#### Supplied material ####

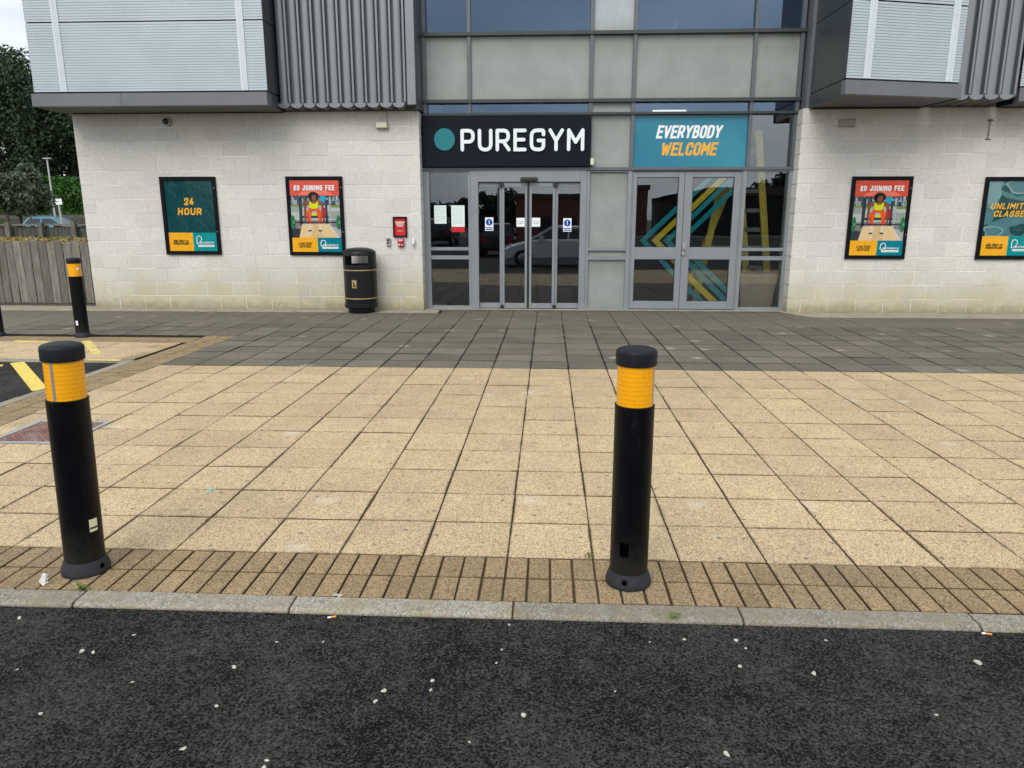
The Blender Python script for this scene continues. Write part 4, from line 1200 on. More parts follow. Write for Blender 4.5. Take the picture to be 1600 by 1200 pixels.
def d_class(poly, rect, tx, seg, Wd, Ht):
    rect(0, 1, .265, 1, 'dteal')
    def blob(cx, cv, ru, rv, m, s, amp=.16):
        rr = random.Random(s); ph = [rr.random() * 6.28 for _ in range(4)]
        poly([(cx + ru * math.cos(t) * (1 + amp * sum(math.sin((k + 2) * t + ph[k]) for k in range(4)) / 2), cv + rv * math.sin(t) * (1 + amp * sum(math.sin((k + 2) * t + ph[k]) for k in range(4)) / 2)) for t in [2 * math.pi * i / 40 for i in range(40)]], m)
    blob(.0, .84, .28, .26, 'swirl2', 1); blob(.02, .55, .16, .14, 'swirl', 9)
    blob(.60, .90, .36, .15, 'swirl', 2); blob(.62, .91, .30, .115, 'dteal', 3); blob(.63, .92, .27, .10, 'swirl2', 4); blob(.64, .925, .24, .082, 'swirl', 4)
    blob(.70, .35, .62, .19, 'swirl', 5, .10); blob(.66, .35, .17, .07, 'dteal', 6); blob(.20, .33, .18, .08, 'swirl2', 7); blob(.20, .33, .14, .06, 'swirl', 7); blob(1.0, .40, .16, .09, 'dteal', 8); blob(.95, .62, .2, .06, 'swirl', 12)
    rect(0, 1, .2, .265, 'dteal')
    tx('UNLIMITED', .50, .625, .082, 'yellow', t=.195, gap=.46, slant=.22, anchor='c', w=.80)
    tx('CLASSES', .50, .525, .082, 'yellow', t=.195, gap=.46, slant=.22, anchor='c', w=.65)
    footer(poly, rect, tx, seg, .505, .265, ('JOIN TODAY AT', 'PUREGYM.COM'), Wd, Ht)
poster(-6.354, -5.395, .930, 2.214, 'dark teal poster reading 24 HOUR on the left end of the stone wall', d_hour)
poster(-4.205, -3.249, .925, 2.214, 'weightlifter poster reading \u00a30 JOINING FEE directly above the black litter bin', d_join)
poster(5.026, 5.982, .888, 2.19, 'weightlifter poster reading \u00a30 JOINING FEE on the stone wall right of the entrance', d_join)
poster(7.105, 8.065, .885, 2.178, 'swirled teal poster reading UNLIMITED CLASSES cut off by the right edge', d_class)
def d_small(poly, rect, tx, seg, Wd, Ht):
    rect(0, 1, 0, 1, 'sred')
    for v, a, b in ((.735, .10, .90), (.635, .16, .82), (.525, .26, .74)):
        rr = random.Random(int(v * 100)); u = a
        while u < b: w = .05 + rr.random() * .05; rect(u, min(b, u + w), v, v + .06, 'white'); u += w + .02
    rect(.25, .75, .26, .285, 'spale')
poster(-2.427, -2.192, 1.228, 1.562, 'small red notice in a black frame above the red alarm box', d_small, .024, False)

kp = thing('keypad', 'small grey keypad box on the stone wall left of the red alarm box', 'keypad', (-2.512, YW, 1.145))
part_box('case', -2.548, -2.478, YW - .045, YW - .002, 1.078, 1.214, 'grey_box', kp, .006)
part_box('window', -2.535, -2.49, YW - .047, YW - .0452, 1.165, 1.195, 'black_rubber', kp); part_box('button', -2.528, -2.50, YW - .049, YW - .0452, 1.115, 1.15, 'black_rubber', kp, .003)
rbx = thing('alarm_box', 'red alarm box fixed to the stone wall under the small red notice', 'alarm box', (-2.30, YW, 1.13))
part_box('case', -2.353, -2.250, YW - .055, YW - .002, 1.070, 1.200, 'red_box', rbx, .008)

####

The problem =
Quote all the lines above exactly as given. Do not include the pictures.

Written answer =
The Blender Python script for this scene continues. Write part 4, from line 1200 on. More parts follow. Write for Blender 4.5. Take the picture to be 1600 by 1200 pixels.
def d_class(poly, rect, tx, seg, Wd, Ht):
    rect(0, 1, .265, 1, 'dteal')
    def blob(cx, cv, ru, rv, m, s, amp=.16):
        rr = random.Random(s); ph = [rr.random() * 6.28 for _ in range(4)]
        poly([(cx + ru * math.cos(t) * (1 + amp * sum(math.sin((k + 2) * t + ph[k]) for k in range(4)) / 2), cv + rv * math.sin(t) * (1 + amp * sum(math.sin((k + 2) * t + ph[k]) for k in range(4)) / 2)) for t in [2 * math.pi * i / 40 for i in range(40)]], m)
    blob(.0, .84, .28, .26, 'swirl2', 1); blob(.02, .55, .16, .14, 'swirl', 9)
    blob(.60, .90, .36, .15, 'swirl', 2); blob(.62, .91, .30, .115, 'dteal', 3); blob(.63, .92, .27, .10, 'swirl2', 4); blob(.64, .925, .24, .082, 'swirl', 4)
    blob(.70, .35, .62, .19, 'swirl', 5, .10); blob(.66, .35, .17, .07, 'dteal', 6); blob(.20, .33, .18, .08, 'swirl2', 7); blob(.20, .33, .14, .06, 'swirl', 7); blob(1.0, .40, .16, .09, 'dteal', 8); blob(.95, .62, .2, .06, 'swirl', 12)
    rect(0, 1, .2, .265, 'dteal')
    tx('UNLIMITED', .50, .625, .082, 'yellow', t=.195, gap=.46, slant=.22, anchor='c', w=.80)
    tx('CLASSES', .50, .525, .082, 'yellow', t=.195, gap=.46, slant=.22, anchor='c', w=.65)
    footer(poly, rect, tx, seg, .505, .265, ('JOIN TODAY AT', 'PUREGYM.COM'), Wd, Ht)
poster(-6.354, -5.395, .930, 2.214, 'dark teal poster reading 24 HOUR on the left end of the stone wall', d_hour)
poster(-4.205, -3.249, .925, 2.214, 'weightlifter poster reading \u00a30 JOINING FEE directly above the black litter bin', d_join)
poster(5.026, 5.982, .888, 2.19, 'weightlifter poster reading \u00a30 JOINING FEE on the stone wall right of the entrance', d_join)
poster(7.105, 8.065, .885, 2.178, 'swirled teal poster reading UNLIMITED CLASSES cut off by the right edge', d_class)
def d_small(poly, rect, tx, seg, Wd, Ht):
    rect(0, 1, 0, 1, 'sred')
    for v, a, b in ((.735, .10, .90), (.635, .16, .82), (.525, .26, .74)):
        rr = random.Random(int(v * 100)); u = a
        while u < b: w = .05 + rr.random() * .05; rect(u, min(b, u + w), v, v + .06, 'white'); u += w + .02
    rect(.25, .75, .26, .285, 'spale')
poster(-2.427, -2.192, 1.228, 1.562, 'small red notice in a black frame above the red alarm box', d_small, .024, False)

kp = thing('keypad', 'small grey keypad box on the stone wall left of the red alarm box', 'keypad', (-2.512, YW, 1.145))
part_box('case', -2.548, -2.478, YW - .045, YW - .002, 1.078, 1.214, 'grey_box', kp, .006)
part_box('window', -2.535, -2.49, YW - .047, YW - .0452, 1.165, 1.195, 'black_rubber', kp); part_box('button', -2.528, -2.50, YW - .049, YW - .0452, 1.115, 1.15, 'black_rubber', kp, .003)
rbx = thing('alarm_box', 'red alarm box fixed to the stone wall under the small red notice', 'alarm box', (-2.30, YW, 1.13))
part_box('case', -2.353, -2.250, YW - .055, YW - .002, 1.070, 1.200, 'red_box', rbx, .008)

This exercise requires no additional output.